Napisano 13 września 2011 - 07:22

Hoczkis napisał:

ile możne wynieść mnie generalny remont blacharki z lakierowaniem biorąc pod uwagę ze narazie rdzy nie ma ani grama? Prewnie drugie 7?

Pewnie tak. Jeżeli był malowany na sztukę, to rdza zacznie Ci machać na powitanie za miesiąc. Jak tylko się zrobi mokro i chłodno. Jak rozbierzesz blachę, to zobaczysz progi, nadkola, pewnie coś na podwoziu wyjdzie. Okaże się, że podloga pewnie też nie jakaś genialna. Potem stwierdzisz, że jak już rozgrzebaleś, to zawias sprawdzisz. Potem wyjmiesz silnik...

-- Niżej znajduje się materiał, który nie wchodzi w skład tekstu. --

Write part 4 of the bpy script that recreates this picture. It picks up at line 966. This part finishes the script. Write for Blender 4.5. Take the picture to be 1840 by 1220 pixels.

Generalny remont to się robi, jak się naprawdę musi. Jak chcesz robić remont, to olej ten egzemplarz a znajdź coś z grubszym wypasem i silnikiem konkretnym. Jak już pompować pieniądze to w coś fajnego. A jak chcesz pojeździć chwilę, to starguj zdrowo i jeździj aż padnie.